“What have you done?” A reflection for Christ the king November 21st.
Pilate asked Jesus “What have you done?”
It’s a good question to have a play with because it applies directly to us in all sorts of ways. Notice please that in the scripture the question isn’t answered.
Let’s start with what Pilate is not asking.
Pilate is not asking Jesus for his CV.
He was not asking for a comprehensive list of all Jesus miracles, wine making, storm stilling and teaching.
Pilate is not asking if Jesus matched up to the KPI’s and job description of a Rabbi / Messiah / all time good guy / faith healer / teacher.
We are not looking in on a job interview here.
In fact I actually don’t think Pilate is really looking for an answer at all.
I do think Pilate is really asking himself…
Yikes! What are my options here?
I think Pilate is searching for a way forward. Looking for an escape hatch.
I think Pilate is asking
Do you understand the mess that you have got yourself in, and me as well. I am constrained by pressure from above, my boss Herod, and from pressure below the baying crowds. What have you done… to… me?
I wonder how Pilate spoke the question.
When I read the text I imagine Pilate asking the question in a hushed sense of disbelief. For me at least it’s almost as if he can’t believe that Jesus would be so crazy as to place himself under the possibility of crucifixion. Do you understand that the consequences of your actions could leave you as a mangled corpse on a cross?
So when I read Pilate’s question it’s like… Do you understand the enormity of your actions and what must certainly happen now?
It's a rhetorical question. I don’t think Pilate really wanted an answer; it was a cry of exasperation. This recalcitrant Jew was just one more complexity that Pilate didn’t need on his desk. The chief priests and Jews have handed Jesus over and Pilate doesn’t know why. He has no understanding of the Jewish theological nitty gritty.
To dig a little deeper it might help if we have a look at the previous sentence.
“Pilate says ‘I am not a Jew, am I? Your own nation and the chief priests have handed you over to me”.
Your own people have handed you over Jesus. How is it that your own people can hand you over knowing what the likely outcome would be? How could they turn against one of their own?
What would inspire people who hate Roman rule to bring one of their own with demands for Roman judgement and death? You must have done something pretty jolly spectacular to make them so grumpy.
But dig a little deeper again. Jesus did not arrive out of the blue because the Jewish authorities got up one day, had a shower, brushed their hair, and decided that they had nothing else written in their diary. The question ‘What have you done?’ had been brewing for several years now. Both from the Pilate / Roman timeline and from Jesus’ own timeline. This encounter between Jesus and Pilate is where the two inevitabilities finally crash into each other.

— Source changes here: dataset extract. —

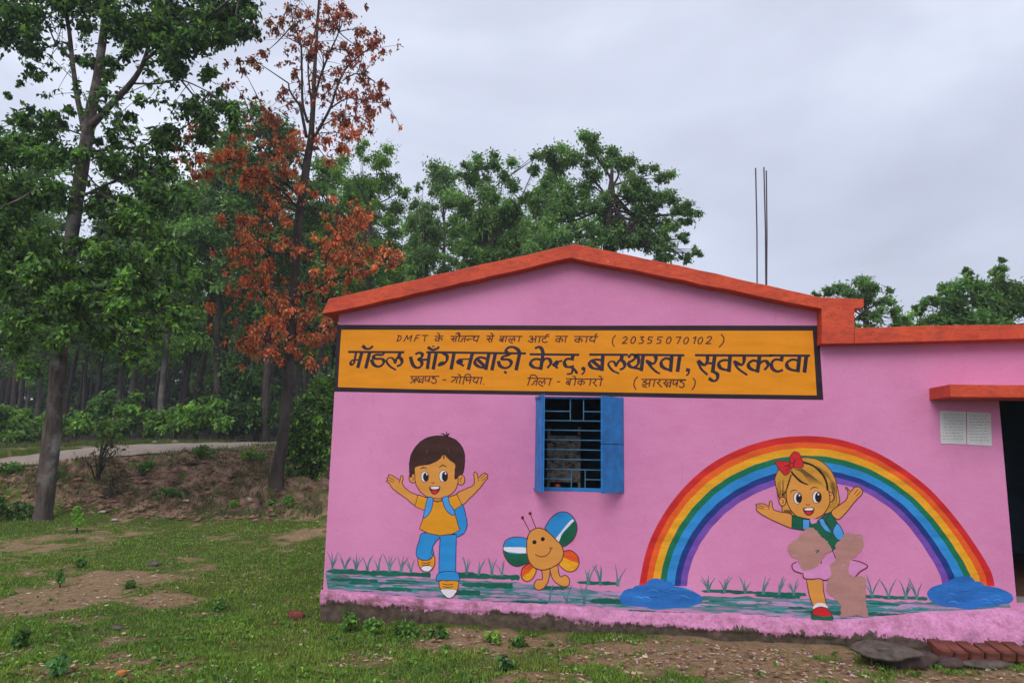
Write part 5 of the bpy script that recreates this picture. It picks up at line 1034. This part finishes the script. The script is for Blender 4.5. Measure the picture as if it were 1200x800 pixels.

But the question also applies to us and I leave you with some confronting stuff and some gooey stuff to finish with.
The confronting stuff.
“What have you done?”
I’m sure there are times in our life that we have asked this question of someone else. And it is highly likely that we have had no understanding of the person, no understanding of what has led them to this place, this time, this predicament, this future. Nothing happens in a vacuum. We ought to be very careful before we ask this question.
The gooey stuff which someone else wrote for me.

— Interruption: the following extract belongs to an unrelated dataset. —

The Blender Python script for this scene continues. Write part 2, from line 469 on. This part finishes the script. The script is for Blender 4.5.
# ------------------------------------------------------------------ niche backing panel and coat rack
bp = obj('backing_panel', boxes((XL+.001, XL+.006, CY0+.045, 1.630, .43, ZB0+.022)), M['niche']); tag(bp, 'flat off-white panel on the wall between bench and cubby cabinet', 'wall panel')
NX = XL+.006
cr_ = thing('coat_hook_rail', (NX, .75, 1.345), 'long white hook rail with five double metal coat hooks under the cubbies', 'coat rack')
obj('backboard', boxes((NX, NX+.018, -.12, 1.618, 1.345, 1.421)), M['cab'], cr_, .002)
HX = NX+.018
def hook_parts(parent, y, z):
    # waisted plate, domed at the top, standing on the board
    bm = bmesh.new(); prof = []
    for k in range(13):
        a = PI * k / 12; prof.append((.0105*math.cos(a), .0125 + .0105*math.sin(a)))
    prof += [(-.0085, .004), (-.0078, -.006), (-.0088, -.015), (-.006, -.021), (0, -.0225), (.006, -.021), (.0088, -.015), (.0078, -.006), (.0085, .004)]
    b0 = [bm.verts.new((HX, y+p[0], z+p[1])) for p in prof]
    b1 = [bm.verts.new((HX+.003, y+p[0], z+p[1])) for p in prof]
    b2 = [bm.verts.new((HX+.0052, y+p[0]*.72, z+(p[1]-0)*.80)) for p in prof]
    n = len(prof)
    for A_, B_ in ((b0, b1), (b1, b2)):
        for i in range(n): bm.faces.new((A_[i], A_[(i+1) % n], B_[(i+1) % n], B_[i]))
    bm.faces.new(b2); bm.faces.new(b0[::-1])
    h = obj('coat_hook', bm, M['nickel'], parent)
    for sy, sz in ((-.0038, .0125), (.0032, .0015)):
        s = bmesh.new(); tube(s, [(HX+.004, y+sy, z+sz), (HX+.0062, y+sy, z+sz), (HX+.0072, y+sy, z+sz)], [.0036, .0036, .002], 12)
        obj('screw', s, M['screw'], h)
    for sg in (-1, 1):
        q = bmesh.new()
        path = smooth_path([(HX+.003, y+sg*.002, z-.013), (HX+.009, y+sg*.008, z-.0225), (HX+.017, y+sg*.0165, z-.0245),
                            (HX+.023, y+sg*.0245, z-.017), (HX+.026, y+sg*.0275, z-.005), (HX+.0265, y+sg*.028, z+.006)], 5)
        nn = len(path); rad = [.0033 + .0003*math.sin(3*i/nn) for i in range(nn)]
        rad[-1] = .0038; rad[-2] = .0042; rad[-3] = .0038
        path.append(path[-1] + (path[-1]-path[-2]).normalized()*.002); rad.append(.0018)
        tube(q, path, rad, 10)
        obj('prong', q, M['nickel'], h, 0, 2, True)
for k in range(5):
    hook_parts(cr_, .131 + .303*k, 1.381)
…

And Pilate’s question: “What have you done?” How is it to be answered in a few words? It is the story of Jesus from the moment of the Annunciation, through Bethlehem and Nazareth, to the public life of preaching and teaching, healing and liberating and finally suffering, dying and rising – out of love. Instead of answering, Jesus speaks of the nature of his kingship.
And us…
Your story, your life, what you have done cannot be answered in a few words. It is the story of you. Your own unique and fantastic story. From your parents, to your public life to your private life with all it’s triumphs and disasters. With all its tedium and dreariness, colour and sparkle. Sometimes for better, sometimes for worse. We can never have a complete perspective to understand what it is that we have truly done in a holistic and multidimensional way.
When you reflect on your life, what you have done, you will probably realise that it is far more boggling than you ever believed possible.
And when God eventually reflects on your life with you, then you will discover it is far more richer, far more complex and even far more lovelier than you could ever have imagined.